How auto supplier Harman learned to fight cyber carjackers
When researchers remotely hacked a Jeep Cherokee in 2015, slowing it to a crawl in the middle of a US highway, the portal the hackers used was an infotainment system made by supplier Harman International. Harman, now part of Samsung Electronics, has since developed its own cybersecurity product, and bought Israel-based cybersecurity company TowerSec for $70 million to help it overhaul manufacturing processes and scrutinize third-party supplier software.
The expensive efforts have prevented another public breach and helped it become a key player in automotive cybersecurity, but they show the strain suppliers and automakers face in dealing with this new dimension of automotive technology. “At the end of the day, automotive is a very competitive business with small margins.
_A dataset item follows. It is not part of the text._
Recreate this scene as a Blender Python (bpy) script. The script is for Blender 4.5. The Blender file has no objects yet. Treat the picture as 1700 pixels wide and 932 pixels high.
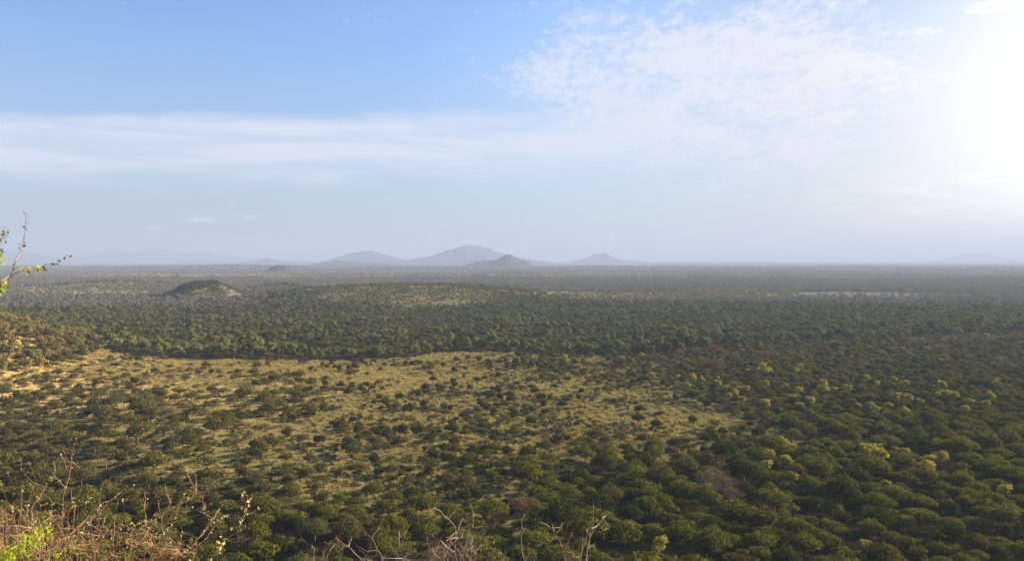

If a competitor wants to eat the cost to win the business, you have to do the same thing,” said Geoffrey Wood, Harman’s director of cybersecurity business development, who joined the company in late 2016.
The automotive cybersecurity market has seen exponential growth. While global revenue was at around $16 million in 2017, it is expected to reach $2.3 billion in 2025, according to IHS Markit, driven by Harman, Garrett Motion Inc, German suppliers Continental AG, Robert Bosch and a range of smaller U.S. and Israeli companies. Securing cars from hackers is a complex task for these companies. Modern vehicles run on 100 million lines of code, are equipped with hundreds of different technologies and can have up to 150 electronic control units using various operating systems.
Unlike consumer electronics, cars can stay in use for decades, long after operating systems and component software cease being supported through updates that patch vulnerabilities - a challenge the industry is still grappling with. Automotive cybersecurity requirements now number in the hundreds of pages from just a page five years ago, according to interviews with a dozen automotive cybersecurity professionals.
For its 2024 vehicles under development at BMW AG, for example, suppliers are required to ensure that driving system control units have no direct connection to customers’ internet-connected devices, said Michael Gruffke, head of security system functions at BMW, which sources parts from Harman. Small auto suppliers with thin profit margins are often the weakest link for hacks, said Rotem Bar, a cybersecurity professional until recently at Israeli company CyMotive which has partnered with German automaker Volkswagen AG.
But automakers typically still hand off testing and ensuring the security of data systems to their subcontractors, industry experts said. “It’s really shifting the burden onto the suppliers because the automaker is not able to test and verify everything along the supply chain,” said Dennis Kengo Oka, senior solutions architect at Synopsys Inc, who conducts research on automotive cybersecurity.
At BMW, more than 70 percent of the components in its vehicles are manufactured by suppliers. “We therefore must expect our partners to take responsibility for implementing cybersecurity in respective deliveries,” the automaker said in a statement. General Motors said in a statement that it handles “a significant amount of work” related to security and testing without passing the expense to its supply chain partners. Ford Motor Co and Fiat Chrysler did not respond to requests for comment. Volkswagen and Daimler AG declined to comment.
Harman saw its Jeep hack experience as a viable business opportunity: The supplier today sells cybersecurity software that allows automakers to monitor their fleets and provide over-the-air software updates.